Al momento de publicarse estas líneas persistirá todavía la incertidumbre acerca de cuál será finalmente el texto de la Ley sobre Biocombustibles que reemplace a la Nro. 26093 de 2006, cuya vigencia -en principio extinguida- ha sido prorrogada hasta el 12 de julio de este 2021.
La expectativa es que la nueva conserve las virtudes que, aún con sus limitaciones, supo ostentar la anterior con el solo hecho de disponer para el corte de bioetanol en naftas un cupo de 10% para el que se obtiene del maíz y del 12% para el de la caña de azúcar.
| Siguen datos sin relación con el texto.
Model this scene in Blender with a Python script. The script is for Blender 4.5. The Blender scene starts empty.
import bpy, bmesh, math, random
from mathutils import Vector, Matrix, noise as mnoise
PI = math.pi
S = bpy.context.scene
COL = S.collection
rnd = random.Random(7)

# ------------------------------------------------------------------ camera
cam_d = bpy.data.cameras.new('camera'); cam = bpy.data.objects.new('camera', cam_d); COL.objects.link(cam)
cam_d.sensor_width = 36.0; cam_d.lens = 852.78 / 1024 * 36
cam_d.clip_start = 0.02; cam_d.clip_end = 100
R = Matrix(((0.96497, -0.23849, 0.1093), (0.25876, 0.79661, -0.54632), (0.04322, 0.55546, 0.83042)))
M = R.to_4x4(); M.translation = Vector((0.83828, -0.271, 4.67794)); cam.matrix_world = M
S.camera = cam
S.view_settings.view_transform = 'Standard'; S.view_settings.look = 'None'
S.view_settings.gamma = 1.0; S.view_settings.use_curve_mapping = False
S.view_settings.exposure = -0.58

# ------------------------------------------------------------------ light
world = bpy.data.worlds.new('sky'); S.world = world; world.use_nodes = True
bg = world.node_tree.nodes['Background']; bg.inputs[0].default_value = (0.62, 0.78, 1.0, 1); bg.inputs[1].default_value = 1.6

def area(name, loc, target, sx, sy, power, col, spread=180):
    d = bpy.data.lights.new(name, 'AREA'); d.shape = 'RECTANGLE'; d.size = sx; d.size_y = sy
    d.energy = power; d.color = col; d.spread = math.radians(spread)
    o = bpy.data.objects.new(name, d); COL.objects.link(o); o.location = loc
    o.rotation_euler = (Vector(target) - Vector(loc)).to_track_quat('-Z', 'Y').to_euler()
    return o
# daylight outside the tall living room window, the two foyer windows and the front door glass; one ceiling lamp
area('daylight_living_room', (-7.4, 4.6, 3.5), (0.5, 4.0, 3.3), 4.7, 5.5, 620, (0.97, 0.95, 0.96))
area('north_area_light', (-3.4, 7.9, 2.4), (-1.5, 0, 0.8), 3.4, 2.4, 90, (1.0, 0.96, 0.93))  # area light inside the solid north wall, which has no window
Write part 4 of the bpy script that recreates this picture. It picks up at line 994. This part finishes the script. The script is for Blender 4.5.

Los argumentos en favor del incremento de ese porcentaje en lugar de su eventual reducción o estancamiento reposan en la inexorable necesidad de avanzar, de manera progresiva pero con aceleración creciente, hacia la sustitución total de los recursos fósiles como fuente de energía. El acuerdo internacional hoy vigente define el año 2050 como fecha límite para alcanzar ese objetivo.
El debate acerca de esta encrucijada legal ha vuelto a poner en superficie las convenientes particularidades de la caña de azúcar como recurso vegetal sustituto. Esencialmente agroindustrial, esta especie ofrece alternativas productivas únicas potencialmente aprovechables que exceden las exclusivamente energéticas que la caracterizan. Baste pensar en la utilización de su biomasa también para el reemplazo de los plásticos derivados del petróleo.
Con una historia de sucesivos tropiezos (por decir lo menos) y su enorme prodigalidad productiva, la agroindustria tradicionalmente azucarera se erigiría hoy como símbolo de una síntesis ejemplar: mientras progresan los métodos para perfeccionar sus procesos en términos ambientales, el incremento de su productividad, tanto en campo como en fábrica, aparece a la vez como garantía de sustentabilidad. Tanto en lo que se refiere a su propio futuro como al del planeta, por lo que aporta la caña a través de su aprovechamiento integral.